Return, exactly as written, every line from the first line of the data below through the line that contains "pan(h, U(1690, 576, 'X', 207), LEFTW, 1.3)".

# # # # # # #

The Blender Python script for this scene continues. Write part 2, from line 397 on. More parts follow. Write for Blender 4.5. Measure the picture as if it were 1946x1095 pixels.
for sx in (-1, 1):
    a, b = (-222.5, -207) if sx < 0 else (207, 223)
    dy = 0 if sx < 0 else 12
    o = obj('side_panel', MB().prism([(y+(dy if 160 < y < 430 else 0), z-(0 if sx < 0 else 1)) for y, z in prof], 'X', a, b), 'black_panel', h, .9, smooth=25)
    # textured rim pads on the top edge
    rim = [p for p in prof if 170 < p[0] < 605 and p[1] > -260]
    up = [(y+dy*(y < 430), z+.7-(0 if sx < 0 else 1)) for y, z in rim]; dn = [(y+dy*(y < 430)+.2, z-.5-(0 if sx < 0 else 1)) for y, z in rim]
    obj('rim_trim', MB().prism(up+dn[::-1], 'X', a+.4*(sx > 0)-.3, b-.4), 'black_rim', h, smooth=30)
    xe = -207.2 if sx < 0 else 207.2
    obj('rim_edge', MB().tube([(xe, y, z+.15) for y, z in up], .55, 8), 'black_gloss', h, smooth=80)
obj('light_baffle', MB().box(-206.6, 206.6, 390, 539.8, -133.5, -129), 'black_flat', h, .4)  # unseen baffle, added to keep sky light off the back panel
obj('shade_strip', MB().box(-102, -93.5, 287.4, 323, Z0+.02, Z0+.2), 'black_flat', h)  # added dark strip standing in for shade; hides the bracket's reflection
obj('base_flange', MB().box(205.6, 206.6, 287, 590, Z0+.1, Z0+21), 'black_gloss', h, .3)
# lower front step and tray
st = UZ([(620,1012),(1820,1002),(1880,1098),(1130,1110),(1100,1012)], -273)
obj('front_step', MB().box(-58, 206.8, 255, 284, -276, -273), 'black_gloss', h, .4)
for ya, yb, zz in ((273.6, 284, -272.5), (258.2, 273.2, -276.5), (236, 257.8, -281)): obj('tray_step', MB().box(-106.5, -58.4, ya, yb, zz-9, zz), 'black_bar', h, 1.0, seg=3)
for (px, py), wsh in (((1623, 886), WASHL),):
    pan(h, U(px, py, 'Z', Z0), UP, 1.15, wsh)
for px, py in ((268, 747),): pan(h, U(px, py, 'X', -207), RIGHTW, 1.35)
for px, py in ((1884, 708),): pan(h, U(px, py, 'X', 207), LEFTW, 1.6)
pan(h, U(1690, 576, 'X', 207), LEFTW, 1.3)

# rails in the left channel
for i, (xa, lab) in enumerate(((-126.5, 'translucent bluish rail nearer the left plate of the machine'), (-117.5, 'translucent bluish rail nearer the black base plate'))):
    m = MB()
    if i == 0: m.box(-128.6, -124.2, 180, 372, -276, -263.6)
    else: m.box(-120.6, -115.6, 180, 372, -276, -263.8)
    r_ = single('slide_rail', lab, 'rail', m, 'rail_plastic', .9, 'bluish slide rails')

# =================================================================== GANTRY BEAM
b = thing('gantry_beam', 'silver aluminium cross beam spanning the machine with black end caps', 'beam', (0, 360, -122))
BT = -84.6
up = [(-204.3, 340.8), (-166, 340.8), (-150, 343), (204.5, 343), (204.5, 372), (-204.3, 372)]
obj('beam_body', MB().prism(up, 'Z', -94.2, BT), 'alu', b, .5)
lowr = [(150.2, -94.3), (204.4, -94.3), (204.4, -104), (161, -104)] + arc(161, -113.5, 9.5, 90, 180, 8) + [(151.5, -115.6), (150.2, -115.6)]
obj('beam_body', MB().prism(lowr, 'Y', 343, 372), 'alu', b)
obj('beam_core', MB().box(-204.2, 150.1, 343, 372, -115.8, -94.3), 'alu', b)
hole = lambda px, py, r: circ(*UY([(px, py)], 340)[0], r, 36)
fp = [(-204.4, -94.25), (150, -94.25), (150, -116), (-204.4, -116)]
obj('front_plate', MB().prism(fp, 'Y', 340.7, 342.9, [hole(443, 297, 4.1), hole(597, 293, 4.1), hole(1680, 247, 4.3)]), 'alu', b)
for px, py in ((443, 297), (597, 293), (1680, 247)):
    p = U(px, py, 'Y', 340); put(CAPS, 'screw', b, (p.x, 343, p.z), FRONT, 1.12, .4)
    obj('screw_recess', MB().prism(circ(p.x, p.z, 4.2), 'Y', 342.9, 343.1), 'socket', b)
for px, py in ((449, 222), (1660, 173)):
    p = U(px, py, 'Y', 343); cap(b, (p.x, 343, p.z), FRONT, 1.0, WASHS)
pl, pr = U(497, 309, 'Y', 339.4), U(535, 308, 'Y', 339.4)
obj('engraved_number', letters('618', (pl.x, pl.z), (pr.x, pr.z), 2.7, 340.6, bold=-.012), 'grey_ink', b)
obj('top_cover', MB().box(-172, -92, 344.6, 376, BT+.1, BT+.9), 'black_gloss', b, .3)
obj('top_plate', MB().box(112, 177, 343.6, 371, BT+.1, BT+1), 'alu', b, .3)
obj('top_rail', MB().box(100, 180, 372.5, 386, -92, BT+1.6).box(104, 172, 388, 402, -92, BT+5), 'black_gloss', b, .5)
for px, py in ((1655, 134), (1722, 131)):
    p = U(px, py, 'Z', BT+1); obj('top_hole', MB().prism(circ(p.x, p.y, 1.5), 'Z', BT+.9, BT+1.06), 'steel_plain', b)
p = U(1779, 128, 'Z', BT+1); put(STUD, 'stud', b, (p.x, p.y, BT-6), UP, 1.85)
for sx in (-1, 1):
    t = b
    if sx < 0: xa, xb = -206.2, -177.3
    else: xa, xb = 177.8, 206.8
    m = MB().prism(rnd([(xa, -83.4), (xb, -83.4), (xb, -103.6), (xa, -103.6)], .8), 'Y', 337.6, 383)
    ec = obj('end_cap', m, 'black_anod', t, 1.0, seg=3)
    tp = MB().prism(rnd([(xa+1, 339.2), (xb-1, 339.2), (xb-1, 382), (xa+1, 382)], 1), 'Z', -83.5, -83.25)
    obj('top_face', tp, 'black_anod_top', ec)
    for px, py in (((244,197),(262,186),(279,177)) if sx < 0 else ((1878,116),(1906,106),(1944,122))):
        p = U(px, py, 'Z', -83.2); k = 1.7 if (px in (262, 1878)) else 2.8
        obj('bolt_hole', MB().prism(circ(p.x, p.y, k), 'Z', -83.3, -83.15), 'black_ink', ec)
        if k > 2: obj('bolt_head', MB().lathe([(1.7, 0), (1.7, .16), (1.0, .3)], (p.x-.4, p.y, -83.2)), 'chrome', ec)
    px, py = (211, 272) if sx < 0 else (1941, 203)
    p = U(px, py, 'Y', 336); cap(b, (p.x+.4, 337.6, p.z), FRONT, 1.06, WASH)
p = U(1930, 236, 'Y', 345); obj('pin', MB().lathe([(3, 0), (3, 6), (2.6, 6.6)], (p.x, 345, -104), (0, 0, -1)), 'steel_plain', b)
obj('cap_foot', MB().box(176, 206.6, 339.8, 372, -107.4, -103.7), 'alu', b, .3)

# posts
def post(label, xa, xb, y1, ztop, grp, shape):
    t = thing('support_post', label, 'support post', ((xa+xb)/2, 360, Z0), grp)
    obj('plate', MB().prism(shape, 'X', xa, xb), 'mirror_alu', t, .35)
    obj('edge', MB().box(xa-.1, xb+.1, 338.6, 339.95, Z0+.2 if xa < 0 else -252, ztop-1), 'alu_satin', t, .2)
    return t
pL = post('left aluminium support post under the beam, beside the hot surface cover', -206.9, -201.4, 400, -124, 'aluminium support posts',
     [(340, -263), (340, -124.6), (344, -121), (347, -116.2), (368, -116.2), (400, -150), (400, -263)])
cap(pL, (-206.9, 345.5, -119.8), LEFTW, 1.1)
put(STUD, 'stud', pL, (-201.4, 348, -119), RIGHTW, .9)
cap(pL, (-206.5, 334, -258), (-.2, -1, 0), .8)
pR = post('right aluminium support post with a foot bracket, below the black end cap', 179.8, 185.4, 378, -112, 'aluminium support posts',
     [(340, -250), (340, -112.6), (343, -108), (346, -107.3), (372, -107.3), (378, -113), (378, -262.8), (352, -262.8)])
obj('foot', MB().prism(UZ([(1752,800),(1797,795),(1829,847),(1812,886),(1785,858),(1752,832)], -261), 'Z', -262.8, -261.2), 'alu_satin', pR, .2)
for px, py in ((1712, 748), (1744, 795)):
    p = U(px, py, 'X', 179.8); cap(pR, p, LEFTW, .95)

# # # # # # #

▶ [COMPLETED EXERCISE]:
The Blender Python script for this scene continues. Write part 2, from line 397 on. More parts follow. Write for Blender 4.5. Measure the picture as if it were 1946x1095 pixels.
for sx in (-1, 1):
    a, b = (-222.5, -207) if sx < 0 else (207, 223)
    dy = 0 if sx < 0 else 12
    o = obj('side_panel', MB().prism([(y+(dy if 160 < y < 430 else 0), z-(0 if sx < 0 else 1)) for y, z in prof], 'X', a, b), 'black_panel', h, .9, smooth=25)
    # textured rim pads on the top edge
    rim = [p for p in prof if 170 < p[0] < 605 and p[1] > -260]
    up = [(y+dy*(y < 430), z+.7-(0 if sx < 0 else 1)) for y, z in rim]; dn = [(y+dy*(y < 430)+.2, z-.5-(0 if sx < 0 else 1)) for y, z in rim]
    obj('rim_trim', MB().prism(up+dn[::-1], 'X', a+.4*(sx > 0)-.3, b-.4), 'black_rim', h, smooth=30)
    xe = -207.2 if sx < 0 else 207.2
    obj('rim_edge', MB().tube([(xe, y, z+.15) for y, z in up], .55, 8), 'black_gloss', h, smooth=80)
obj('light_baffle', MB().box(-206.6, 206.6, 390, 539.8, -133.5, -129), 'black_flat', h, .4)  # unseen baffle, added to keep sky light off the back panel
obj('shade_strip', MB().box(-102, -93.5, 287.4, 323, Z0+.02, Z0+.2), 'black_flat', h)  # added dark strip standing in for shade; hides the bracket's reflection
obj('base_flange', MB().box(205.6, 206.6, 287, 590, Z0+.1, Z0+21), 'black_gloss', h, .3)
# lower front step and tray
st = UZ([(620,1012),(1820,1002),(1880,1098),(1130,1110),(1100,1012)], -273)
obj('front_step', MB().box(-58, 206.8, 255, 284, -276, -273), 'black_gloss', h, .4)
for ya, yb, zz in ((273.6, 284, -272.5), (258.2, 273.2, -276.5), (236, 257.8, -281)): obj('tray_step', MB().box(-106.5, -58.4, ya, yb, zz-9, zz), 'black_bar', h, 1.0, seg=3)
for (px, py), wsh in (((1623, 886), WASHL),):
    pan(h, U(px, py, 'Z', Z0), UP, 1.15, wsh)
for px, py in ((268, 747),): pan(h, U(px, py, 'X', -207), RIGHTW, 1.35)
for px, py in ((1884, 708),): pan(h, U(px, py, 'X', 207), LEFTW, 1.6)
pan(h, U(1690, 576, 'X', 207), LEFTW, 1.3)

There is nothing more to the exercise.